His mother raised a noble young man...what I would call a stripling warrior. Godspeed, Roy, wherever you are, and may you and your family be safe and sound all your days.

Posted by: Cricket at August 31, 2010 02:27 PM

His mother raised a noble young man...what I would call a stripling warrior.

Amen, Cricket.

Posted by: Cassandra at August 31, 2010 02:30 PM

Some boys are warriors beyond my understanding. God keep him, now, and bring comfort to his family.

Posted by: htom at August 31, 2010 02:30 PM

One of the requirements for entering the Iraqi Flight School is service with a ground combat unit before commissioning.

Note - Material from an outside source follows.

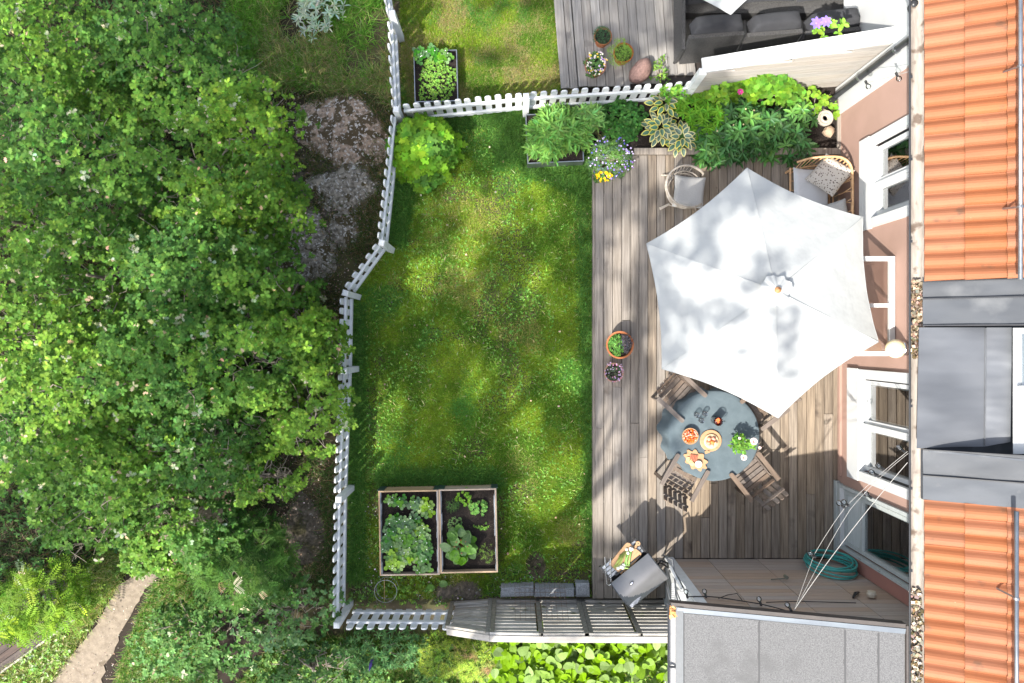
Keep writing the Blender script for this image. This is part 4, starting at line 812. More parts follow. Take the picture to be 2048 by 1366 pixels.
m, nt, N, L, B = newmat('speckled_pillow_cloth'); tc = N.new('ShaderNodeTexCoord'); vo = N.new('ShaderNodeTexVoronoi'); vo.inputs['Scale'].default_value = 34; L.new(tc.outputs['Object'], vo.inputs['Vector'])
mr = N.new('ShaderNodeMapRange'); mr.inputs[1].default_value = .27; mr.inputs[2].default_value = .33; L.new(vo.outputs['Distance'], mr.inputs[0]); mx = N.new('ShaderNodeMix'); mx.data_type = 'RGBA'; mx.inputs[6].default_value = (.08, .055, .05, 1); mx.inputs[7].default_value = (.44, .40, .35, 1); L.new(mr.outputs[0], mx.inputs[0]); L.new(mx.outputs[2], B.inputs['Base Color']); B.inputs['Roughness'].default_value = .9
M['speckle'] = m
# rattan armchair
rc = thing('rattan_armchair', 'whitewashed rattan armchair with a light linen cushion, facing the parasol', 'chair', W(1368, 380, .4).xy.to_3d()+Vector((0, 0, ZD)), rz=rad(-4))
m = M['canewhite']
def arc(r1, r2, z, a0=48, a1=312, n=26, zf=None, cx=.0): return [Vector((cx+r1*math.cos(rad(a)), r2*math.sin(rad(a)), z if zf is None else zf((a-a0)/(a1-a0)))) for a in np.linspace(a0, a1, n)]
top = arc(.33, .30, 0, zf=lambda t: .38+.14*math.sin(math.pi*t)); mid = arc(.27, .275, .22); low = arc(.24, .25, .17, 0, 360, 28)
b = MB(); b.tube([Vector((.26, top[0].y, .18))]+top+[Vector((.26, top[-1].y, .18))], .014, 8); b.tube([p+Vector((0, 0, -.03))*1 for p in arc(.335, .305, 0, zf=lambda t: .36+.13*math.sin(math.pi*t))], .011, 8); b.build('arm_hoop', m, rc, smooth=True)
MB().tube(mid, .010, 7).build('back_hoop', m, rc, smooth=True); MB().tube(low, .014, 8, True).build('seat_ring', m, rc, smooth=True)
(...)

The kids I've been teaching have all been in fights and lost classmates -- but most of them joined so they wouldn't lose any more *family*.

Posted by: BillT at August 31, 2010 03:12 PM

"The tree of liberty must be refreshed from time to time with the blood of patriots and tyrants."

Posted by: Hari at August 31, 2010 03:41 PM

The kids I've been teaching have all been in fights and lost classmates -- but most of them joined so they wouldn't lose any more *family*.

And then they turn on the TV or radio and hear Jumpin' Joe Biden agitating to partition Iraq. Or bitching and moaning about how the Iraqis need to "step up".

What a pretentious ass that man is.

Posted by: Cassandra at August 31, 2010 05:10 PM

Biden is a 'pretentious ass' and a dangerous fool.

Posted by: vet66 at August 31, 2010 07:05 PM

Cass, I found your comment regarding "guilt" over not writing about the war interesting. I think you may underestimate how "the war" and your stake in it informs your writing as a whole. This quiet season, in a sense, may be more of a sacred silence; those of us with military backgrounds understand.

A generation ago, while on an overseas tour in Germany, I was befriended by an Army Battalion Commander's wife (he was not in my chain of command). He was a highly decorated, multiple-combat tour, Viet Nam vet; she was just wonderful. Home, for me, is where I understand, and am understood. When I hear your voice, in your writing, I feel at home, much as I felt when I conversed with her.

I thank you for that; you do those who serve a wonderful affirmation of their value.

Posted by: Rick at September 1, 2010 05:02 AM

War is what it is. There is always tragedy in war. There is also hope.